[Task to complete] Count every line in the entries that follow where the word "image" appears, then state only the total.
'''
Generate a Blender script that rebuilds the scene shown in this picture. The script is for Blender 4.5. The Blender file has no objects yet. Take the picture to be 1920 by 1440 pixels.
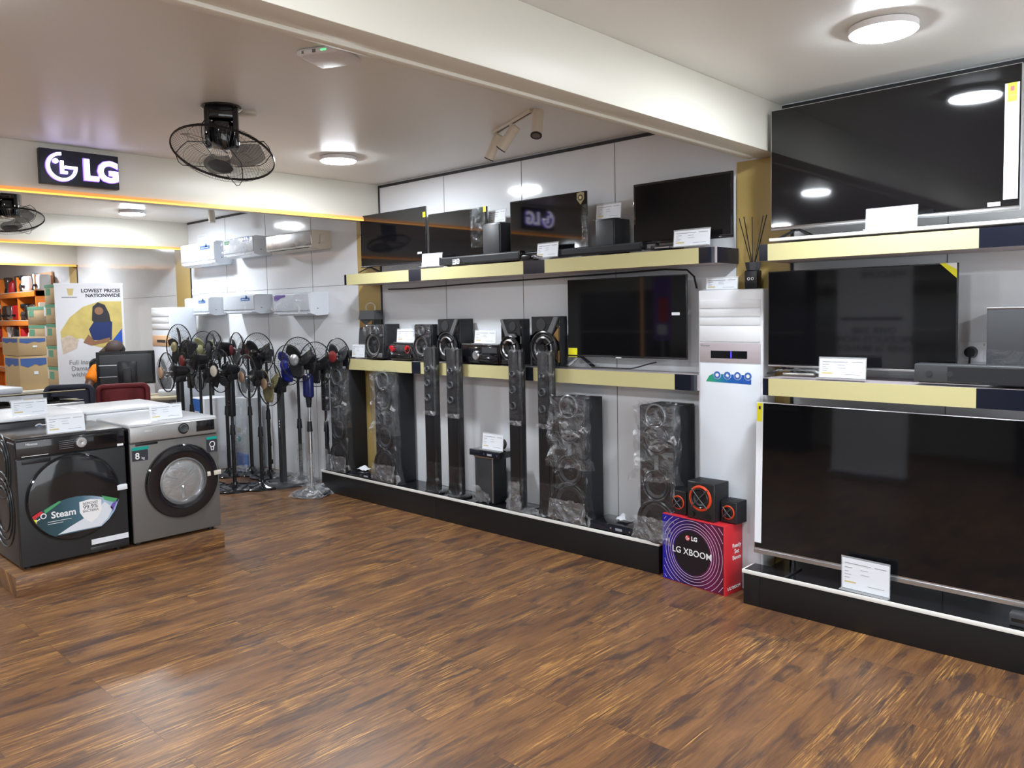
import bpy, bmesh, math, random
from math import sin, cos, pi, radians
from mathutils import Vector, Matrix
random.seed(7)
SC = bpy.context.scene
COL = SC.collection

# ------------------------------------------------------------------ camera
H = 1.6
YAW, PITCH, ROLL, FPX, CY = -0.7548, 0.0620, 0.0190, 1486.0, 675.0
_f = Vector((sin(YAW)*cos(PITCH), cos(YAW)*cos(PITCH), -sin(PITCH)))
_r0 = Vector((cos(YAW), -sin(YAW), 0)); _d0 = _f.cross(_r0)
_r = cos(ROLL)*_r0 + sin(ROLL)*_d0
_d = -sin(ROLL)*_r0 + cos(ROLL)*_d0
cam_data = bpy.data.cameras.new('camera'); cam = bpy.data.objects.new('camera', cam_data); COL.objects.link(cam)
M3 = Matrix((_r, -_d, -_f)).transposed()
cam.matrix_world = Matrix.Translation((0, 0, H)) @ M3.to_4x4()
cam_data.sensor_width = 36; cam_data.lens = 36*FPX/1920
cam_data.shift_y = -(720-CY)/1920
cam_data.clip_start = .05; cam_data.clip_end = 100
SC.camera = cam

def at(px, py, x=None, y=None, z=None):
    """point of the place seen at a pixel, on the plane x=, y= or z="""
    d = _r*((px-960)/FPX) + _d*((py-CY)/FPX) + _f
    t = x/d.x if x is not None else (y/d.y if y is not None else (z-H)/d.z)
    return Vector((0, 0, H)) + d*t

# ------------------------------------------------------------------ world, exposure
w = bpy.data.worlds.new('world'); SC.world = w; w.use_nodes = True
w.node_tree.nodes['Background'].inputs[0].default_value = (.9, .95, 1, 1)
w.node_tree.nodes['Background'].inputs[1].default_value = 1.15
SC.view_settings.view_transform = 'Standard'; SC.view_settings.look = 'None'
SC.view_settings.exposure = 1.93; SC.view_settings.gamma = 1
SC.view_settings.use_curve_mapping = False
LAMP = 86.0          # radiance of the round ceiling lamps

# ------------------------------------------------------------------ materials
def nodes(m):
    m.use_nodes = True; nt = m.node_tree; return nt, nt.nodes['Principled BSDF']
def mat(name, c, rough=.5, metal=0, spec=.5, emit=None, es=1, coat=0, bump=0, bscale=30, var=0, vscale=6, alpha=1, trans=0, ior=1.45):
    m = bpy.data.materials.new(name); nt, b = nodes(m); N = nt.nodes; L = nt.links
    b.inputs['Base Color'].default_value = (*c, 1); b.inputs['Roughness'].default_value = rough
    b.inputs['Metallic'].default_value = metal; b.inputs['Specular IOR Level'].default_value = spec
    b.inputs['Coat Weight'].default_value = coat; b.inputs['Coat Roughness'].default_value = .05
    b.inputs['Alpha'].default_value = alpha; b.inputs['Transmission Weight'].default_value = trans
    b.inputs['IOR'].default_value = ior
    if emit: b.inputs['Emission Color'].default_value = (*emit, 1); b.inputs['Emission Strength'].default_value = es
    if bump or var:
        tc = N.new('ShaderNodeTexCoord')
        nz = N.new('ShaderNodeTexNoise'); nz.inputs['Scale'].default_value = bscale if bump else vscale
        nz.inputs['Detail'].default_value = 4
        L.new(tc.outputs['Object'], nz.inputs['Vector'])
        if bump:
            bp = N.new('ShaderNodeBump'); bp.inputs['Strength'].default_value = 1; bp.inputs['Distance'].default_value = bump
            L.new(nz.outputs['Fac'], bp.inputs['Height']); L.new(bp.outputs['Normal'], b.inputs['Normal'])
        if var:
            n2 = N.new('ShaderNodeTexNoise'); n2.inputs['Scale'].default_value = vscale; n2.inputs['Detail'].default_value = 5
            L.new(tc.outputs['Object'], n2.inputs['Vector'])
            mx = N.new('ShaderNodeMixRGB'); mx.inputs[1].default_value = (*[v*(1-var) for v in c], 1)
            mx.inputs[2].default_value = (*[min(1, v*(1+var)) for v in c], 1)
            L.new(n2.outputs['Fac'], mx.inputs[0]); L.new(mx.outputs[0], b.inputs['Base Color'])
    return m
def srgb(r, g, b):
    f = lambda v: (v/255/12.92) if v/255 <= .04045 else ((v/255+.055)/1.055)**2.4
    return (f(r), f(g), f(b))

def wood_floor(name, plank_w=.165, plank_l=1.2, rough=.36, sc=1.25, upright=False):
    m = bpy.data.materials.new(name); nt, b = nodes(m); N = nt.nodes; L = nt.links
    tc = N.new('ShaderNodeTexCoord'); sp = N.new('ShaderNodeSeparateXYZ'); L.new(tc.outputs['Object'], sp.inputs[0])
    cb = N.new('ShaderNodeCombineXYZ'); L.new(sp.outputs['Y'], cb.inputs['X']); L.new(sp.outputs['X'], cb.inputs['Y'])
    if upright:
        ad = N.new('ShaderNodeMath'); ad.operation = 'ADD'; L.new(sp.outputs['X'], ad.inputs[0]); L.new(sp.outputs['Z'], ad.inputs[1]); L.new(ad.outputs[0], cb.inputs['Y'])
    br = N.new('ShaderNodeTexBrick'); br.offset = .37; br.offset_frequency = 3
    br.inputs['Scale'].default_value = 1; br.inputs['Brick Width'].default_value = plank_l; br.inputs['Row Height'].default_value = plank_w
    br.inputs['Mortar Size'].default_value = .0012; br.inputs['Mortar Smooth'].default_value = .2
    br.inputs['Color1'].default_value = (0, 0, 0, 1); br.inputs['Color2'].default_value = (1, 1, 1, 1); br.inputs['Mortar'].default_value = (.5, .5, .5, 1)
    L.new(cb.outputs[0], br.inputs['Vector'])
    # each plank shows another cut of the grain
    off = N.new('ShaderNodeVectorMath'); off.operation = 'MULTIPLY'; off.inputs[1].default_value = (37, 19, 53)
    L.new(br.outputs['Color'], off.inputs[0])
    def coords(sx, sy):
        v = N.new('ShaderNodeVectorMath'); v.operation = 'MULTIPLY'; v.inputs[1].default_value = (sx*sc, sy*sc, 1)
        L.new(cb.outputs[0], v.inputs[0])
        a = N.new('ShaderNodeVectorMath'); a.operation = 'ADD'; L.new(v.outputs[0], a.inputs[0]); L.new(off.outputs[0], a.inputs[1]); return a
    def noise(sx, sy, det, dist, rg=.6):
        n = N.new('ShaderNodeTexNoise'); n.inputs['Scale'].default_value = 1; n.inputs['Detail'].default_value = det
        n.inputs['Distortion'].default_value = dist; n.inputs['Roughness'].default_value = rg
        L.new(coords(sx, sy).outputs[0], n.inputs['Vector']); return n
    big = noise(.9, 6.0, 6, 1.0); grain = noise(2.2, 38, 7, 1.9, .7); fine = noise(4.5, 120, 4, .8, .6)
    r1 = N.new('ShaderNodeValToRGB'); e = r1.color_ramp.elements
    e[0].position = .30; e[0].color = (*srgb(60, 46, 41), 1); e[1].position = .72; e[1].color = (*srgb(164, 118, 72), 1)
    a = e.new(.44); a.color = (*srgb(99, 69, 49), 1); a = e.new(.56); a.color = (*srgb(125, 88, 57), 1)
    mixf = N.new('ShaderNodeMath'); mixf.operation = 'MULTIPLY_ADD'; mixf.inputs[1].default_value = .62
    L.new(big.outputs['Fac'], mixf.inputs[0])
    g2 = N.new('ShaderNodeMath'); g2.operation = 'MULTIPLY'; g2.inputs[1].default_value = .38; L.new(grain.outputs['Fac'], g2.inputs[0])
    L.new(g2.outputs[0], mixf.inputs[2]); L.new(mixf.outputs[0], r1.inputs[0])
    # pale gold streaks
    r2 = N.new('ShaderNodeValToRGB'); r2.color_ramp.elements[0].position = .52; r2.color_ramp.elements[1].position = .66
    L.new(fine.outputs['Fac'], r2.inputs[0])
    gs = noise(1.1, 3.3, 2, .3); r3 = N.new('ShaderNodeValToRGB'); r3.color_ramp.elements[0].position = .40; r3.color_ramp.elements[1].position = .60
    L.new(gs.outputs['Fac'], r3.inputs[0])
    mm = N.new('ShaderNodeMath'); mm.operation = 'MULTIPLY'; L.new(r2.outputs[0], mm.inputs[0]); L.new(r3.outputs[0], mm.inputs[1])
    m1 = N.new('ShaderNodeMixRGB'); m1.inputs[2].default_value = (*srgb(200, 150, 84), 1)
    L.new(mm.outputs[0], m1.inputs[0]); L.new(r1.outputs[0], m1.inputs[1])
    # dark knots
    kn = noise(2.2, 8.5, 4, .9); r4 = N.new('ShaderNodeValToRGB'); r4.color_ramp.elements[0].position = .53; r4.color_ramp.elements[1].position = .66
    L.new(kn.outputs['Fac'], r4.inputs[0]); kf = N.new('ShaderNodeMath'); kf.operation = 'MULTIPLY'; kf.inputs[1].default_value = .72; L.new(r4.outputs[0], kf.inputs[0])
    m2 = N.new('ShaderNodeMixRGB'); m2.inputs[2].default_value = (*srgb(60, 49, 49), 1); L.new(kf.outputs[0], m2.inputs[0]); L.new(m1.outputs[0], m2.inputs[1])
    # plank seams
    m3 = N.new('ShaderNodeMixRGB'); m3.inputs[2].default_value = (*srgb(52, 36, 28), 1)
    sf = N.new('ShaderNodeMath'); sf.operation = 'MULTIPLY'; sf.inputs[1].default_value = .6; L.new(br.outputs['Fac'], sf.inputs[0])
    L.new(sf.outputs[0], m3.inputs[0]); L.new(m2.outputs[0], m3.inputs[1]); L.new(m3.outputs[0], b.inputs['Base Color'])
    b.inputs['Roughness'].default_value = rough; b.inputs['Specular IOR Level'].default_value = .5
    bp = N.new('ShaderNodeBump'); bp.inputs['Distance'].default_value = .0006; bp.inputs['Strength'].default_value = .6
    L.new(grain.outputs['Fac'], bp.inputs['Height']); L.new(bp.outputs['Normal'], b.inputs['Normal'])
    return m

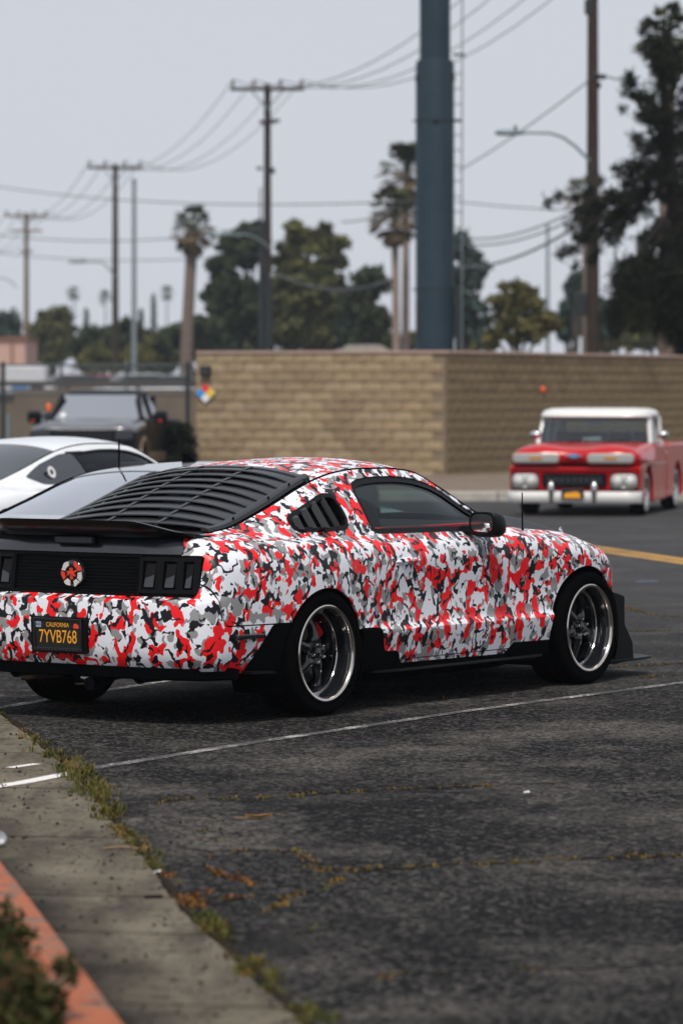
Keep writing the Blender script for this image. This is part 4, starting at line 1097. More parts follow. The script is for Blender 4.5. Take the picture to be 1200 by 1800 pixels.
g = G(); g.prism([(a, b+.845) for a, b in bow], .0, .055, 'yz'); g.build('bow_tie', 'chrome_soft', em2, smooth=False)
g = G(); g.prism([(a*.6, b*.6+.845) for a, b in bow], .05, .062, 'yz'); g.build('bow_centre', 'sign_blue', em2, smooth=False)
g = G(); g.box(-.05, .012, -.20, .20, .706, .73); g.build('hood_latch', 'matte_black', tr, smooth=False)
# bumper, guards, plate
g = G(); rr = []
for y in np.linspace(-.965, .965, 31):
    d = .16*max(0, (abs(y)-.78)/.185)**2; x = .14-d
    rr.append([(x-.06, y, .185), (x-.01, y, .195), (x+.015, y, .24), (x+.018, y, .27), (x+.015, y, .30), (x-.01, y, .345), (x-.06, y, .352)])
g.loft(rr); bp = g.build('bumper', 'enamel_white', tr)
for y in (-.31, .31):
    g = G(); g.loft([[(.10+o, y+.030*s*math.cos(a), z+.0*math.sin(a)) if False else (.145+.050*s*math.sin(a)+o, y+.050*s*math.cos(a), z) for a in np.linspace(0, 6.283, 13)[:-1]] for z, s, o in ((.20, .45, 0), (.28, .75, .01), (.36, .95, .012), (.43, 1.0, .01), (.475, .8, 0), (.50, .35, -.01))]); g.build('bumper_guard', 'chrome_soft', bp)
g = G(); g.prism([(-.165, .245), (.165, .245), (.165, .395), (-.165, .395)], .165, .185, 'yz'); lp = g.build('license_plate', 'dark_box', tr, bevel=.006)
g = G(); g.prism(rounded([(-.125, .262), (.125, .262), (.10, .340), (.04, .352), (-.02, .340), (-.11, .332)], .02), .185, .190, 'yz'); g.build('plate_print', 'plate_yellow', lp, smooth=False)
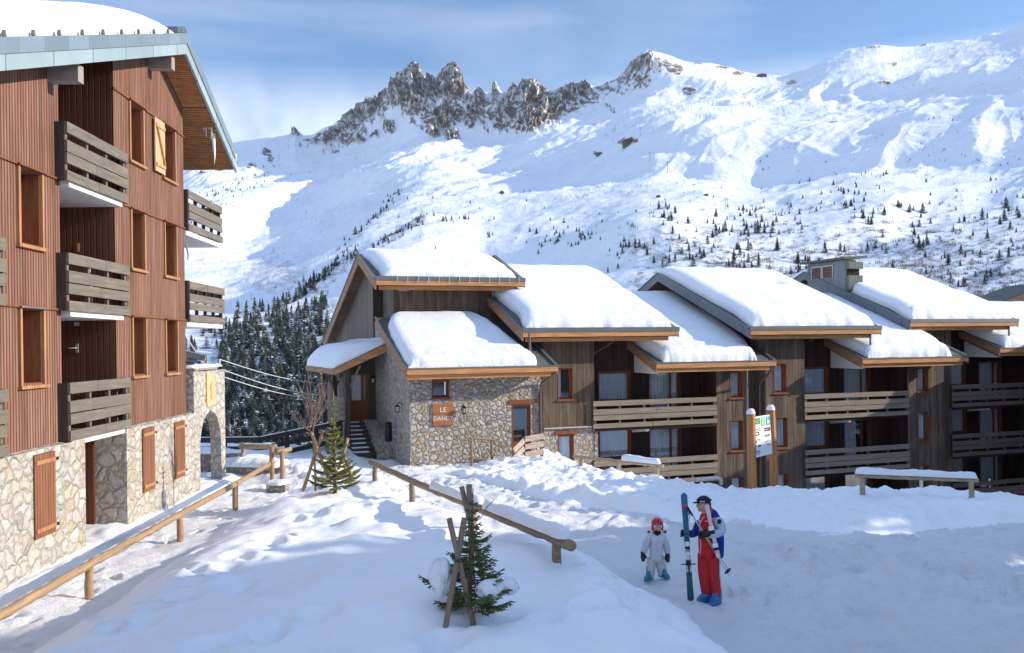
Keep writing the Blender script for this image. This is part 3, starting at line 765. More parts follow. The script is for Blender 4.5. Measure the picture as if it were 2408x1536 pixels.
def window(fr, u0, u1, z0, z1, v, parent, depth=0.2, bars=(), curtain=(0, 1), mat=None, name='window', sill=True, glass_mat=None, lower=0.0, cv=0.07):
    """v is the wall face; the frame lines the opening, the sash sits at v - depth"""
    mat = mat or M['frame_wood']; e = 0.004; m = MB(); t = 0.045; s = 0.065
    m.box(fr, u0 + e, u0 + t, v - depth, v + .012, z0 + e, z1 - e); m.box(fr, u1 - t, u1 - e, v - depth, v + .012, z0 + e, z1 - e)
    m.box(fr, u0 + t, u1 - t, v - depth, v + .012, z1 - t, z1 - e); m.box(fr, u0 + t, u1 - t, v - depth, v + .012, z0 + e, z0 + t)
    if sill: m.box(fr, u0 - .06, u1 + .06, v + .014, v + .07, z0 - .05, z0 + .012)
    a, b, lo, hi = u0 + t, u1 - t, z0 + t, z1 - t; vb = v - depth + .01
    m.box(fr, a, a + s, vb - .05, vb, lo, hi); m.box(fr, b - s, b, vb - .05, vb, lo, hi)
    m.box(fr, a + s, b - s, vb - .05, vb, hi - s, hi); m.box(fr, a + s, b - s, vb - .05, vb, lo, lo + s + lower)
    for k in bars:
        x = a + (b - a) * k; m.box(fr, x - .05, x + .05, vb - .048, vb + .004, lo + s, hi - s)
    w = m.build(name, mat, parent)
    g = MB(); g.add([fr.w(a + s, vb - .03, lo + s), fr.w(b - s, vb - .03, lo + s), fr.w(b - s, vb - .03, hi - s), fr.w(a + s, vb - .03, hi - s)], [(0, 1, 2, 3)])
    g.build('pane', glass_mat or M['glass'], w)
    if curtain:
        c = MB(); ca, cb = a + (b - a) * curtain[0], a + (b - a) * curtain[1]; n = max(8, int((cb - ca) / .035)); vs = []
        for i in range(n + 1):
            x = ca + (cb - ca) * i / n; dv = .03 * math.sin(i * 1.35) + .012 * math.sin(i * .5 + z0)
            vs += [fr.w(x, vb - cv - .06 + dv, lo), fr.w(x, vb - cv - .06 + dv, hi)]
        c.add(vs, [(2 * i, 2 * i + 2, 2 * i + 3, 2 * i + 1) for i in range(n)], True); c.build('curtain', M['curtain'], w)
    return w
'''
[Response to the task] 2